2) The intended impact was the only impact of the intervention.
If all that we are evaluating is the achievement of the expected goals of a project, we fail to capture the wider set of impacts that any intervention into a complex system will produce. So, for example, an organization might install a borehole in a village in an effort to introduce safe drinking water and therefore lower rates of morbidity associated with water-borne illness. Because this is the goal of the project, monitoring and evaluation will center on identifying who uses the borehole, and their water-borne illness outcomes. And if this intervention fails to lower rates of water-borne illness among borehole users, perhaps because post-pump sanitation issues remain unresolved by this intervention, monitoring and evaluation efforts will likely grade the intervention a failure.

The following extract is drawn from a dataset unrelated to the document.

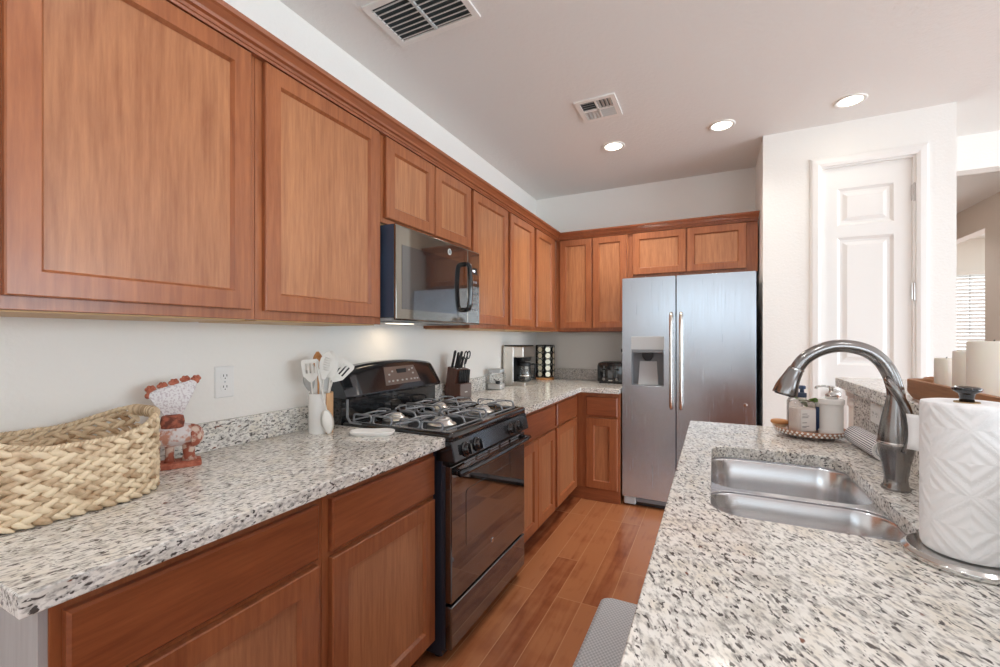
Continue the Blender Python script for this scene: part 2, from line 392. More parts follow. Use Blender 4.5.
def tube(bm, pts, r, n=10, closed=False, mi=0, flat=1.0):
    R = r if isinstance(r, (list, tuple)) else [r] * len(pts)
    rings = []
    for (p, t, a, b), q in zip(frames(pts, closed), R):
        rings.append([p + a * (q * math.cos(2 * PI * i / n)) + b * (q * flat * math.sin(2 * PI * i / n)) for i in range(n)])
    return loft(bm, rings, close=closed, mi=mi)
def smooth_path(pts, k=6):
    P = [Vector(p) for p in pts]; out = []
    for i in range(len(P) - 1):
        a = P[max(i - 1, 0)]; b = P[i]; c = P[i + 1]; d = P[min(i + 2, len(P) - 1)]
        for j in range(k):
            t = j / k
            out.append(.5 * ((2 * b) + (c - a) * t + (2 * a - 5 * b + 4 * c - d) * t * t + (3 * b - a - 3 * c + d) * t ** 3))
    out.append(P[-1]); return out
def rrect(x0, x1, y0, y1, r, n=6):
    pts = []
    for cx, cy, a0 in ((x1 - r, y1 - r, 0), (x0 + r, y1 - r, 90), (x0 + r, y0 + r, 180), (x1 - r, y0 + r, 270)):
        for i in range(n + 1):
            a = math.radians(a0 + 90 * i / n); pts.append((cx + r * math.cos(a), cy + r * math.sin(a)))
    return pts
def prism(bm, poly, z0, z1, mi=0):
    return loft(bm, [[(x, y, z0) for x, y in poly], [(x, y, z1) for x, y in poly]], mi=mi)
def mapv(bm, f):
    for v in bm.verts: v.co = Vector(f(*v.co))
    return bm
def slab(outer, holes, z0, z1):
    bm = B(); es = []
    for lp in [outer] + holes:
        vs = [bm.verts.new((x, y, z1)) for x, y in lp]
        es += [bm.edges.new((vs[i], vs[(i + 1) % len(vs)])) for i in range(len(vs))]
    bmesh.ops.triangle_fill(bm, use_beauty=True, use_dissolve=False, edges=es)
    fs = list(bm.faces)
    r = bmesh.ops.extrude_face_region(bm, geom=fs)
    bmesh.ops.translate(bm, verts=[g for g in r['geom'] if isinstance(g, bmesh.types.BMVert)], vec=(0, 0, z0 - z1))
    return bm
def ball(bm, c, rx, ry=None, rz=None, u=16, v=10, mi=0):
    ry = ry or rx; rz = rz or rx
    g = bmesh.ops.create_uvsphere(bm, u_segments=u, v_segments=v, radius=1)
    for q in g['verts']: q.co = Vector((c[0] + q.co.x * rx, c[1] + q.co.y * ry, c[2] + q.co.z * rz))
    for f in bm.faces:
        if f.verts[0] in set(g['verts']): f.material_index = mi
    return bm
def text(name, s, size, mat, parent, loc, rot, depth=.0006):
    c = bpy.data.curves.new(name, 'FONT'); c.body = s; c.size = size; c.extrude = depth; c.align_x = 'CENTER'; c.align_y = 'CENTER'
    o = bpy.data.objects.new(name, c); COL.objects.link(o); c.materials.append(M[mat])
    o.parent = parent; o.location = Vector(loc) - OFF[parent.name]; o.rotation_euler = rot; OFF[o.name] = Vector((0, 0, 0))
    return o

# ================================================================== ROOM SHELL
H = 2.698; WB = 4.08; XR = 6.5; YF = -3.5; PX0, PX1, PY = 1.906, 2.883, 3.475
struct('floor', bx(-.15, XR, YF, 8.6, -.1, 0), 'floor')
struct('ceiling', bx(-.15, XR + .15, YF - .15, 8.6, H, H + .1), 'ceil')
struct('wall_left', bx(-.15, 0, YF, WB + .15, 0, H), 'wall')
struct('wall_back', bx(0, PX1 - .12, WB, WB + .12, 0, H), 'wall')
struct('wall_header', bx(PX1 - .12, 4.04, WB, WB + .12, 2.46, H), 'wall')
struct('wall_back_right', bx(4.04, XR, WB, WB + .12, 0, H), 'wall')
# rear and side walls carry the windows the daylight comes through
bm = B(); box(bm, 0, 2.9, YF - .12, YF, 0, H); box(bm, 6.2, XR, YF - .12, YF, 0, H); box(bm, 2.9, 6.2, YF - .12, YF, 0, .15); box(bm, 2.9, 6.2, YF - .12, YF, 2.25, H)
struct('wall_rear', bm, 'wall')
bm = B(); box(bm, XR, XR + .12, YF, -.8, 0, H); box(bm, XR, XR + .12, 3.0, 8.6, 0, H); box(bm, XR, XR + .12, -.8, 3.0, 0, .15); box(bm, XR, XR + .12, -.8, 3.0, 2.25, H)
struct('wall_right', bm, 'wall')
for i, (x0, x1, y0, y1) in enumerate(((2.9, 6.2, YF - .07, YF - .06), (XR + .05, XR + .06, -.8, 3.0))):
    struct('window_%d' % (i + 2), bx(x0, x1, y0, y1, .15, 2.25), 'pane')
# pantry closet: front wall with the door opening, side walls
DX0, DX1, DZ = 2.243, 2.689, 2.412
bm = B(); box(bm, PX0, DX0 - .012, PY, PY + .11, 0, H); box(bm, DX1 + .012, PX1, PY, PY + .11, 0, H); box(bm, DX0 - .012, DX1 + .012, PY, PY + .11, DZ + .012, H)
struct('wall_pantry', bm, 'wall')
struct('wall_pantry_left', bx(PX0, PX0 + .11, PY + .11, WB, 0, H), 'wall')
struct('wall_pantry_right', bx(PX1 - .11, PX1, PY + .11, 8.5, 0, H), 'wall')
# hall and bedroom beyond the opening
bm = B(); box(bm, 4.04, 4.16, WB + .12, 6.048, 0, H); box(bm, 4.04, 4.16, 7.15, 8.5, 0, H); box(bm, 4.04, 4.16, 6.048, 7.15, 2.41, H)
struct('wall_hall', bm, 'far_wall')
bm = B(); box(bm, 2.8, 4.55, 8.4, 8.5, 0, H); box(bm, 5.65, XR, 8.4, 8.5, 0, H); box(bm, 4.55, 5.65, 8.4, 8.5, 0, .85); box(bm, 4.55, 5.65, 8.4, 8.5, 2.22, H)
struct('wall_far', bm, 'wall')
bm = B()
for a in ((4.55, 4.6, 8.41, 8.47, .85, 2.22), (5.6, 5.65, 8.41, 8.47, .85, 2.22), (4.55, 5.65, 8.41, 8.47, .85, .9), (4.55, 5.65, 8.41, 8.47, 2.17, 2.22)): box(bm, *a)
win = struct('window_1', bm, 'trim')
obj('window_pane', bx(4.6, 5.6, 8.44, 8.445, .9, 2.17), 'pane', win)
t = thing('window_blind', 'white horizontal slat blind over the far bright window right of the pantry', 'blind', (5.1, 8.34, .85))
bm = B()
for i in range(26):
    z = .9 + i * .05
    loft(bm, [[(x, 8.322, z), (x, 8.324, z + .002), (x, 8.352, z - .034), (x, 8.350, z - .036)] for x in (4.57, 5.63)])
obj('slat_stack', bm, 'blind', t)
obj('head_rail', bx(4.56, 5.64, 8.31, 8.375, 2.19, 2.24), 'trim', t, bevel=.004)
bm = B(); tube(bm, [(4.80, 8.31, 2.19), (4.80, 8.31, 1.35)], .004, 6)
obj('wand', bm, 'lgrey', t)
# pantry door
d = struct('door_1', B(), 'trim')
bpy.data.objects.remove(d)
def raised_door():
    bm = B(); y0 = PY + .018; y1 = PY + .052
    px0, px1 = 2.321, 2.604
    zs = [(2.035, 2.275), (1.135, 1.958), (.22, 1.02)]
    def fr(z0, z1, x0, x1): box(bm, x0, x1, y0, y1, z0, z1)
    fr(0.012, DZ, DX0, px0); fr(.012, DZ, px1, DX1)
    zz = [.012] + [v for a in reversed(zs) for v in a] + [DZ]
    for i in range(0, len(zz), 2): fr(zz[i], zz[i + 1], px0, px1)
    for z0, z1 in zs:
        def R(i, y): return [(px0 + i, y, z0 + i), (px1 - i, y, z0 + i), (px1 - i, y, z1 - i), (px0 + i, y, z1 - i)]
        loft(bm, [R(0, y0), R(.016, y0 + .012), R(.030, y0 + .012), R(.052, y0 + .003)], cap0=False)
    return bm
d = struct('door_1', raised_door(), 'trim')
for z in (2.15, 1.545, .3):
    bm = B(); box(bm, DX1 - .005, DX1 + .022, PY + .004, PY + .02, z, z + .095); lathe(bm, [(.007, -.006), (.007, .10), (.004, .106)], (DX1 + .007, PY + .004, z), 10)
    obj('hinge', bm, 'chrome', d, label='nickel hinge')
bm = B(); lathe(bm, [(.028, 0), (.028, .006), (.011, .012), (.011, .035), (.027, .045), (.029, .06), (.018, .072)], n=20)
mapv(bm, lambda x, y, z: (DX0 + .06 + x, PY + .018 - z, .95 + y))
obj('door_knob', bm, 'chrome', d, smooth=True, label='round nickel knob')
bm = B()   # stepped casing with mitred corners
def cas(o, y): return [(DX0 - o, y, 0), (DX0 - o, y, DZ + o), (DX1 + o, y, DZ + o), (DX1 + o, y, 0)]
pr = [(.012, PY), (.012, PY - .012), (.03, PY - .018), (.058, PY - .016), (.070, PY - .010), (.072, PY)]
rows = [[bm.verts.new(p) for p in cas(o, y)] for o, y in pr]
for a, b in zip(rows, rows[1:]):
    for i in range(3): bm.faces.new((a[i], a[i + 1], b[i + 1], b[i]))
struct('trim_1', bm, 'trim')
bm = B(); box(bm, DX0 - .012, DX0, PY, PY + .11, 0, DZ); box(bm, DX1, DX1 + .012, PY, PY + .11, 0, DZ); box(bm, DX0 - .012, DX1 + .012, PY, PY + .11, DZ, DZ + .012)
struct('trim_2', bm, 'trim')
bm = B(); box(bm, PX0, DX0 - .072, PY - .012, PY, 0, .1); box(bm, DX1 + .072, PX1, PY - .012, PY, 0, .1)
struct('baseboard_pantry', bm, 'trim', bevel=.004)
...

Sure, that new borehole might not have resulted in lowered morbidity from water-borne illness. But what if it radically reduced the amount of time women spent gathering water, time they now spend on their own economic activities and education…efforts that, in the long term, produced improved household sanitation practices that ended up achieving the original goal of the borehole in an indirect manner? In this case, is the borehole a failure? Well, in one sense, yes – it did not produce the intended outcome in the intended timeframe. But in another sense, it had a constructive impact on the community that, in the much longer term, produced the desired outcome in a manner that is no longer dependent on infrastructure. Calling that a failure is nonsensical.
Nearly every conversation I see about aid accountability and impact suffers from one or both of these problems. These are easy mistakes to make if we assume that we have 1) correctly identified the challenges that we should address and 2) we know how best to address those challenges. When these assumptions don’t hold up under scrutiny (which is often), we need to rethink what it means to be accountable with aid dollars, and how we identify the impact we do (or do not) have.
What am I getting at? I think we are at a point where we must reframe development interventions away from known technical or social “fixes” for known problems to catalysts for change that populations can build upon in locally appropriate, but often unpredictable, ways. The former framing of development is the technocrats’ dream, beautifully embodied in the (failing) Millennium Village Project, just the latest incarnation of Mitchell’s Rule of Experts or Easterly’s White Man’s Burden. The latter requires a radical embrace of complexity and uncertainty that I suspect Ben Ramalingan might support (I’m not sure how Owen Barder would feel about this). I think the real conversation in aid/development accountability and impact is about how to think about these concepts in the context of chaotic, complex systems.